US economic growth less reliant on carbon
By: Zack Colman
Published: February 4, 2015

The United States economy is growing while using less energy, and what is does use contains less carbon, according to a report released Wednesday.

Electricity use and economic growth has effectively "decoupled," meaning using more power isn't necessary to drive gross domestic product, said a report released by Bloomberg New Energy Finance and the Business Council for Sustainable Energy. Electricity demand growth has averaged zero annually from 2007 through 2014. Energy efficiency has improved 54 percent since 1990 and 11 percent since 2007 when measuring GDP per unit of energy consumed.

Natural gas production and consumption also hit record U.S. highs last year, and renewable energy provided 13 percent of electricity in the U.S., up from 8 percent in 2007, said the report, "The Sustainable Energy in America Factbook."
Renewable energy investment rebounded in 2014, increasing 13 percent to $318 billion — just shy of the $318 billion peak in 2011. U.S. investments totaled $51.8 billion, second only to China. The report pinned the resurgence on short-term extension of a federal wind energy tax credit, a booming rooftop solar industry and "yieldcos," which are publicly listed companies that own clean energy assets.

Those changes to the U.S. electricity mix have lowered greenhouse gas emissions that scientists say drive climate change. As natural gas and renewable energy have become more competitive, coal has dwindled from supplying 49 percent of the nation's power to a low of 37 percent in 2012.

Coal's decline reflects both market and policy.

Environmental regulations have pushed some coal-fired power plants into retirement. Cheap natural gas has also contributed — demand hit an all-time high last year of 66.9 billion cubic feet per day, an increase of 2.8 percent compared with 2013, the report said. Much of the easier to mine coal has already been tapped, raising costs for getting what's left.

But coal did experience a slight bounce the past two years, as it crept back up to supply 39 percent of U.S. electricity as natural gas prices climbed for a bit.

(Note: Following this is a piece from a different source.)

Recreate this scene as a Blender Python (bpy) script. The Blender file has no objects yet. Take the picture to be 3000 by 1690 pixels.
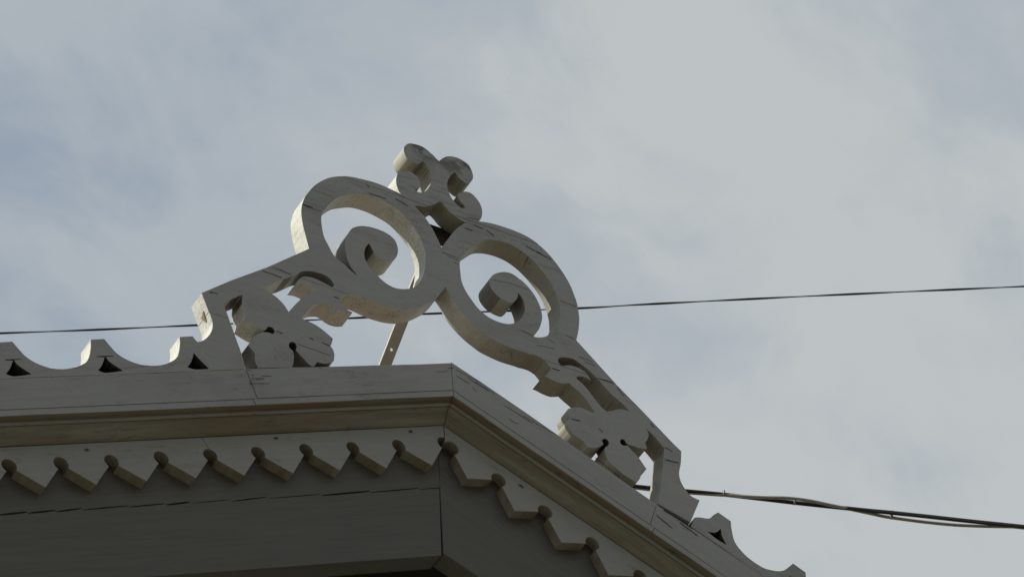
import bpy, bmesh, math, random
from mathutils import Vector, Matrix
from mathutils.geometry import tessellate_polygon
random.seed(7)
sc = bpy.context.scene
COL = sc.collection

# ------------------------------------------------------------------ camera
CAM_C = (-3.82997909, -6.18055805, -6.86527223)
CAM_R = ((0.8696, -0.4895, -0.0652), (0.2970, 0.6240, -0.7228), (0.3945, 0.6091, 0.6880))
CAM_R = ((0.86958873, -0.48945134, -0.06521372), (0.2970183, 0.62400183, -0.72277372), (0.39445605, 0.60914621, 0.68800096))
cd = bpy.data.cameras.new('camera'); cam = bpy.data.objects.new('camera', cd); COL.objects.link(cam)
r0, r1, r2 = (Vector(r) for r in CAM_R)
m = Matrix.Identity(4)
for i in range(3):
    m[i][0] = r0[i]; m[i][1] = -r1[i]; m[i][2] = -r2[i]; m[i][3] = CAM_C[i]
cam.matrix_world = m
cd.sensor_width = 36.0; cd.lens = 36.0 * 13462.49 / 3000.0
cd.clip_start = 0.1; cd.clip_end = 5000
sc.camera = cam

# ------------------------------------------------------------------ sky, sun, exposure
SUN = Vector((-1.0, 0.13, 0.90)).normalized()
EL = math.asin(SUN.z); AZ = math.atan2(SUN.x, SUN.y)
w = bpy.data.worlds.new('World'); sc.world = w; w.use_nodes = True
nt = w.node_tree; nt.nodes.clear()
def wn(t, **k):
    n = nt.nodes.new(t)
    for a, b in k.items(): setattr(n, a, b)
    return n
out = wn('ShaderNodeOutputWorld'); bg = wn('ShaderNodeBackground'); bg.inputs[1].default_value = 0.1
sky = wn('ShaderNodeTexSky', sky_type='NISHITA', sun_disc=False, sun_elevation=EL, sun_rotation=AZ, air_density=1.0, dust_density=1.5)
tc = wn('ShaderNodeTexCoord')
def vmap(rot, scl, loc):
    a = wn('ShaderNodeMapping', vector_type='POINT'); a.inputs['Rotation'].default_value = rot
    a.inputs['Scale'].default_value = scl; a.inputs['Location'].default_value = loc
    nt.links.new(tc.outputs['Generated'], a.inputs[0]); return a
def wnoise(vec, scale, detail, rough, dist=0.0):
    n = wn('ShaderNodeTexNoise'); n.inputs['Scale'].default_value = scale; n.inputs['Detail'].default_value = detail
    n.inputs['Roughness'].default_value = rough; n.inputs['Distortion'].default_value = dist
    nt.links.new(vec.outputs[0], n.inputs['Vector']); return n
def ramp(src, stops, interp='EASE'):
    r = wn('ShaderNodeValToRGB'); r.color_ramp.interpolation = interp
    e = r.color_ramp.elements
    while len(e) < len(stops): e.new(0.5)
    for x, (p, c) in zip(e, stops): x.position = p; x.color = (*c, 1)
    nt.links.new(src, r.inputs[0]); return r
v1 = vmap((0.3, 0.5, 0.2), (1, 1, 1), (3.1, 1.7, 0.4))
n1 = wnoise(v1, 7.0, 3.5, 0.48, 0.15)
n2 = wnoise(vmap((0.9, 0.2, 0.6), (1.0, 1.6, 1.0), (8.0, 2.0, 5.0)), 17.0, 6.0, 0.56, 0.35)
mixn = wn('ShaderNodeMix', data_type='FLOAT'); mixn.inputs[0].default_value = 0.50
nt.links.new(n1.outputs[0], mixn.inputs[2]); nt.links.new(n2.outputs[0], mixn.inputs[3])
# a broad paler bank of cloud fills the sky to the right, a bluer gap opens high on the right
def sdot(vec):
    n = wn('ShaderNodeVectorMath', operation='DOT_PRODUCT'); n.inputs[1].default_value = vec
    nt.links.new(tc.outputs['Generated'], n.inputs[0]); return n.outputs['Value']
def smap(v, lo, hi, a, z):
    n = wn('ShaderNodeMapRange', interpolation_type='SMOOTHSTEP')
    for i, x in enumerate((lo, hi, a, z), 1): n.inputs[i].default_value = x
    nt.links.new(v, n.inputs[0]); return n.outputs[0]
def sadd(a, b, op='ADD'):
    n = wn('ShaderNodeMath', operation=op); nt.links.new(a, n.inputs[0]); nt.links.new(b, n.inputs[1]); return n.outputs[0]
bank = smap(sdot(tuple(0.92 * a - 0.05 * b for a, b in zip(r0, -r1))), -0.13, 0.13, -0.025, 0.088)
gdir = (r2 + r0 * 0.10 - r1 * 0.064).normalized()
gap_ = smap(sdot(tuple(gdir)), math.cos(math.radians(3.4)), 1.0, 0.0, -0.13)
gdir2 = (r2 - r0 * 0.045 - r1 * 0.012).normalized()
gap2 = smap(sdot(tuple(gdir2)), math.cos(math.radians(4.5)), 1.0, 0.0, -0.03)
tot = sadd(sadd(sadd(mixn.outputs[0], bank), gap_), gap2)
cl = ramp(tot, [(0.34, (3.25, 3.88, 4.66)), (0.49, (4.25, 4.72, 5.12)), (0.64, (5.2, 5.5, 5.6))])
cov = ramp(tot, [(0.30, (0.86,) * 3), (0.55, (0.97,) * 3)])
mx = wn('ShaderNodeMix', data_type='RGBA')
nt.links.new(cov.outputs[0], mx.inputs[0]); nt.links.new(sky.outputs[0], mx.inputs[6]); nt.links.new(cl.outputs[0], mx.inputs[7])
nt.links.new(mx.outputs[2], bg.inputs[0]); nt.links.new(bg.outputs[0], out.inputs[0])

sd = bpy.data.lights.new('sun', 'SUN'); sd.energy = 5.0; sd.angle = math.radians(0.53); sd.color = (1.0, 0.95, 0.86)
so = bpy.data.objects.new('sun', sd); COL.objects.link(so)
so.rotation_euler = SUN.to_track_quat('Z', 'Y').to_euler(); so.location = (-6, 3, 6)

sc.render.engine = 'CYCLES'
vs = sc.view_settings; vs.view_transform = 'Standard'; vs.look = 'None'; vs.gamma = 1.0; vs.exposure = 0.0
vs.use_curve_mapping = False

# ------------------------------------------------------------------ materials
def material(name, base, tint=None, cracks=1.0, stain=0.35, grain=1.0, rough=0.6, spots=0.5, scale=1.0, seed=0.0, crackcol=(0.035, 0.032, 0.028), grime=(0.16, 0.155, 0.14), dark_edge=None, topdirt=0.0, crackle=0.0):
    mt = bpy.data.materials.new(name); mt.use_nodes = True; t = mt.node_tree; N = t.nodes; L = t.links
    b = N['Principled BSDF']; b.inputs['Roughness'].default_value = rough
    b.inputs['Specular IOR Level'].default_value = 0.25
    c = N.new('ShaderNodeTexCoord')
    oi = N.new('ShaderNodeObjectInfo')
    def mp(scl, off=0.0):
        a = N.new('ShaderNodeMapping'); a.inputs['Scale'].default_value = scl
        a.inputs['Location'].default_value = (off + seed, off * 0.7, off * 1.3)
        L.new(c.outputs['Object'], a.inputs[0]); return a.outputs[0]
    def nz(vec, s, d=3, r=0.55, dist=0.0):
        n = N.new('ShaderNodeTexNoise'); n.inputs['Scale'].default_value = s; n.inputs['Detail'].default_value = d
        n.inputs['Roughness'].default_value = r; n.inputs['Distortion'].default_value = dist
        L.new(vec, n.inputs['Vector']); return n.outputs[0]
    def mth(op, a, bb=0.0, clamp=False):
        n = N.new('ShaderNodeMath'); n.operation = op; n.use_clamp = clamp
        for i, v in enumerate((a, bb)):
            if isinstance(v, (int, float)): n.inputs[i].default_value = v
            else: L.new(v, n.inputs[i])
        return n.outputs[0]
    def sm(v, lo, hi, a=0.0, z=1.0):
        n = N.new('ShaderNodeMapRange'); n.interpolation_type = 'SMOOTHSTEP'
        n.inputs[1].default_value = lo; n.inputs[2].default_value = hi; n.inputs[3].default_value = a; n.inputs[4].default_value = z
        L.new(v, n.inputs[0]); return n.outputs[0]
    def mixc(f, a, bb):
        n = N.new('ShaderNodeMix'); n.data_type = 'RGBA'
        if isinstance(f, (int, float)): n.inputs[0].default_value = f
        else: L.new(f, n.inputs[0])
        for i, v in ((6, a), (7, bb)):
            if isinstance(v, tuple): n.inputs[i].default_value = (*v, 1)
            else: L.new(v, n.inputs[i])
        return n.outputs[2]
    k = scale
    g1 = nz(mp((2.5 * k, 9 * k, 60 * k), 1.3), 2.0, 4, 0.6)               # soft brush / grain streaks along x
    big = nz(mp((2.2, 4, 4), 5.1), 1.6, 3, 0.6)                        # large weathering
    fine = nz(mp((60, 60, 90), 2.0), 3.0, 2, 0.5)
    # long hairline cracks along the grain
    ck = nz(mp((6.0 * k, 3.0 * k, 110 * k), 9.2), 1.0, 2.5, 0.5, 0.1)
    d = mth('ABSOLUTE', mth('SUBTRACT', ck, 0.5))
    line = sm(d, 0.002, 0.012, 1.0, 0.0)
    patch = nz(mp((5.5, 5, 9), 3.7), 1.4, 3, 0.6)
    line = mth('MULTIPLY', line, sm(patch, 0.52, 0.66))
    # short checks
    ck2 = nz(mp((13 * k, 8 * k, 210 * k), 4.4), 1.0, 2, 0.5, 0.2)
    line2 = mth('MULTIPLY', sm(mth('ABSOLUTE', mth('SUBTRACT', ck2, 0.5)), 0.004, 0.03, 1.0, 0.0), sm(nz(mp((7, 6, 14), 8.8), 1.5, 3, 0.6), 0.55, 0.68))
    cr = mth('MULTIPLY', mth('MAXIMUM', line, mth('MULTIPLY', line2, 0.8)), cracks, True)
    # flaking spots / grime specks
    sp = mth('MULTIPLY', sm(nz(mp((38, 38, 38), 6.6), 2.0, 3, 0.7), 0.62, 0.74), mth('MULTIPLY', sm(big, 0.42, 0.62), spots))
    col = mixc(sm(g1, 0.3, 0.7), tuple(x * (1 - 0.13 * grain) for x in base), tuple(min(1, x * (1 + 0.06 * grain)) for x in base))
    if tint: col = mixc(sm(nz(mp((1.6, 5, 26), 7.7), 1.6, 4, 0.65), 0.40, 0.66), col, tint)
    col = mixc(mth('MULTIPLY', sm(big, 0.5, 0.75), stain), col, grime)
    if crackle:      # crazed old paint
        vo = N.new('ShaderNodeTexVoronoi'); vo.feature = 'DISTANCE_TO_EDGE'; vo.inputs['Scale'].default_value = 1.0
        wp = N.new('ShaderNodeMix'); wp.data_type = 'VECTOR'; wp.inputs[0].default_value = 0.25
        nv = N.new('ShaderNodeTexNoise'); nv.inputs['Scale'].default_value = 2.0; mm = mp((190, 120, 240), 3.3)
        L.new(mm, nv.inputs['Vector']); L.new(mm, wp.inputs[4]); L.new(nv.outputs[1], wp.inputs[5]); L.new(wp.outputs[1], vo.inputs['Vector'])
        cz = mth('MULTIPLY', sm(vo.outputs['Distance'], 0.02, 0.10, 1.0, 0.0), sm(nz(mp((11, 11, 16), 9.9), 1.6, 3, 0.6), 0.44, 0.62))
        col = mixc(mth('MULTIPLY', cz, 0.42 * crackle), col, (0.13, 0.125, 0.105))
        mot = sm(nz(mp((120, 120, 120), 2.9), 1.5, 3, 0.6), 0.45, 0.65)
        col = mixc(mth('MULTIPLY', mot, 0.22), col, (0.24, 0.23, 0.20))
    if dark_edge or topdirt:
        sx = N.new('ShaderNodeSeparateXYZ'); L.new(c.outputs['Object'], sx.inputs[0])
    if dark_edge:       # sawn edges blend to a darker brown on the right and on the finial
        wv = mth('MULTIPLY', mth('SUBTRACT', big, 0.5), 0.35)
        f1 = sm(mth('ADD', sx.outputs[0], wv), -0.05, 0.24); f2 = sm(mth('ADD', sx.outputs[2], mth('MULTIPLY', wv, 0.3)), 0.29, 0.34)
        f2 = mth('MULTIPLY', f2, sm(sx.outputs[0], -0.035, 0.0))
        f3 = mth('MULTIPLY', sm(sx.outputs[2], 0.20, 0.25), sm(mth('ABSOLUTE', sx.outputs[0]), 0.10, 0.07))
        col = mixc(mth('MULTIPLY', mth('MAXIMUM', mth('MAXIMUM', f1, f2), f3), 0.85), col, dark_edge)
    if topdirt:    # soot and algae held by the end grain of the topmost board
        nn = nz(mp((14, 14, 18), 12.1), 1.5, 4, 0.65)
        col = mixc(mth('MULTIPLY', mth('MULTIPLY', sm(nn, 0.42, 0.62), sm(sx.outputs[2], 0.37, 0.47)), topdirt), col, (0.10, 0.098, 0.09))
        nn2 = nz(mp((9, 9, 60), 14.1), 1.5, 4, 0.65)
        col = mixc(mth('MULTIPLY', mth('MULTIPLY', sm(nn2, 0.52, 0.64), sm(sx.outputs[2], 0.10, 0.22)), topdirt * 0.35), col, (0.13, 0.128, 0.12))
    col = mixc(mth('MULTIPLY', sm(fine, 0.35, 0.65), 0.10), col, (base[0] * 0.6, base[1] * 0.6, base[2] * 0.55))
    col = mixc(sp, col, (0.09, 0.085, 0.07))
    col = mixc(cr, col, crackcol)
    L.new(col, b.inputs['Base Color'])
    h = mth('ADD', mth('MULTIPLY', g1, 0.35), mth('MULTIPLY', fine, 0.10))
    h = mth('SUBTRACT', h, mth('MULTIPLY', cr, 1.2)); h = mth('SUBTRACT', h, mth('MULTIPLY', sp, 0.3))
    bp_ = N.new('ShaderNodeBump'); bp_.inputs['Strength'].default_value = 0.55; bp_.inputs['Distance'].default_value = 0.0016
    L.new(h, bp_.inputs['Height']); L.new(bp_.outputs[0], b.inputs['Normal'])
    return mt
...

Carbon emissions rose along with it after 2012, though the report said, "Nevertheless, ‘structural’ trends — especially the retirement of coal plants — are underway that will probably lead to long-term increased market share for natural gas."

Federal and state policy will play a role in accelerating declines in coal use and emissions as well.

State-based energy efficiency policies are "slowing," the report said. But it added states could take up such measures to comply with a proposed Environmental Protection Agency rule to slash power plant emissions 30 percent below 2005 levels by 2030. The regulation would take coal-fired power plants offline — to the dismay of industry and conservatives who worry the policy will raise power costs — while putting a premium on switching to natural gas, adding renewable energy and improving efficiency.

President Obama's pledge to reduce overall U.S. emissions between 26 and 28 percent by 2025 in a November non-binding agreement with China will also pressure emissions. More stringent vehicle standards that aim to double fuel efficiency by 2025 will also cut emissions.

"[A]s enacted and proposed policies (such as regulations on existing power plants and fuel economy standards for cars) begin to bite, emissions are projected to go on a downward trajectory according to official US estimates," the report said.